Ecoles de musique corrompues

Le fait d'avoir expulsé l'inventivité et la créativité, des compositeurs vivants, des écoles de musique ; que ces mêmes écoles de musique n'apprennent aux élèves qu'un seul type de musique, musique morte (de compositeurs morts au désavantage des vivants) qui ne dépassent pas le XIXe siècle (et dans l'autre sens le XVIIIe), crée une scission temporelle dans l'esprit du jeune musicien, une schizophonie où le sens présent se désaccorde avec un passé révolu (une dissonance temporelle et sa conséquence culturelle) où ce futur musicien est décontextualisé de son temps dans le stéréotype (des schémas à obéir) du passé (et obsolète, aux valeurs obsolètes). L'école est l'institut créateur de handicap.

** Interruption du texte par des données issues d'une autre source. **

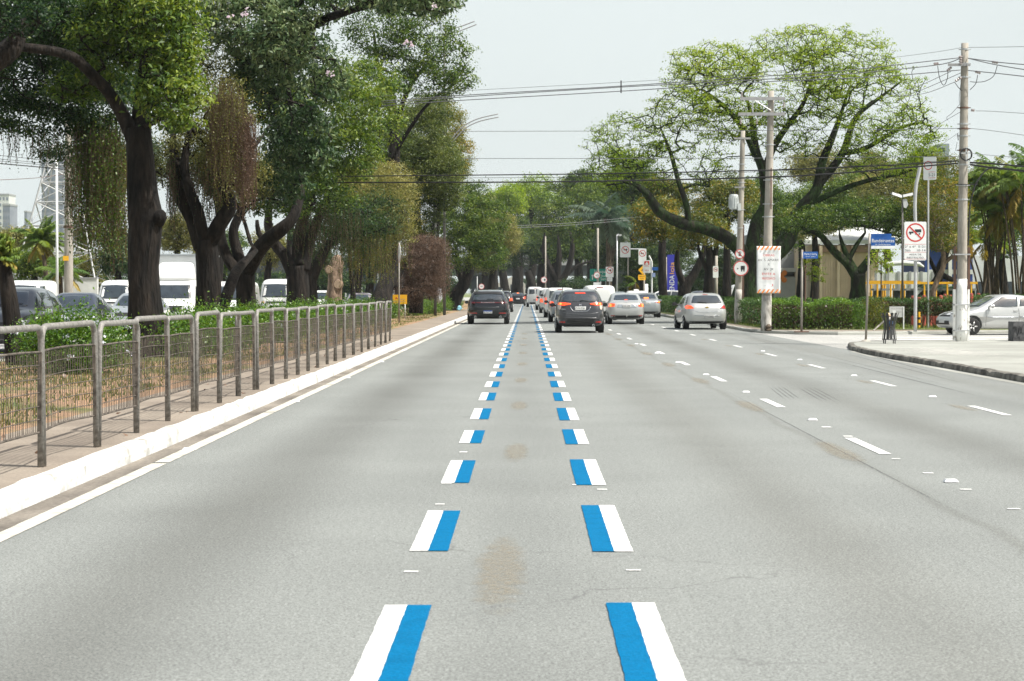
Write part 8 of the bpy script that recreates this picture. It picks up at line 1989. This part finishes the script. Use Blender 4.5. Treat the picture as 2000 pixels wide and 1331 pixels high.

Le refus musical de vivre le présent (l'imaginaire en devenir) montre une résistance : celle de refuser la liberté créatrice des nouvelles générations d'artistes vivants pour favoriser les morts d'une époque perdue (en particulier celle de l'Empire des napoléons) qui réalise une domination politico-éonomique totalitaire sur les arts. La liberté des arts est l'ennemi principal de la politique de domination. Les arts pour la politique doivent « décorer » l'idéologie dominante gouvernante (en aucun cas exprimer la liberté créative) : état que nous vivons depuis l'instauration de « la politique culturelle » officiellement instituée en 1981.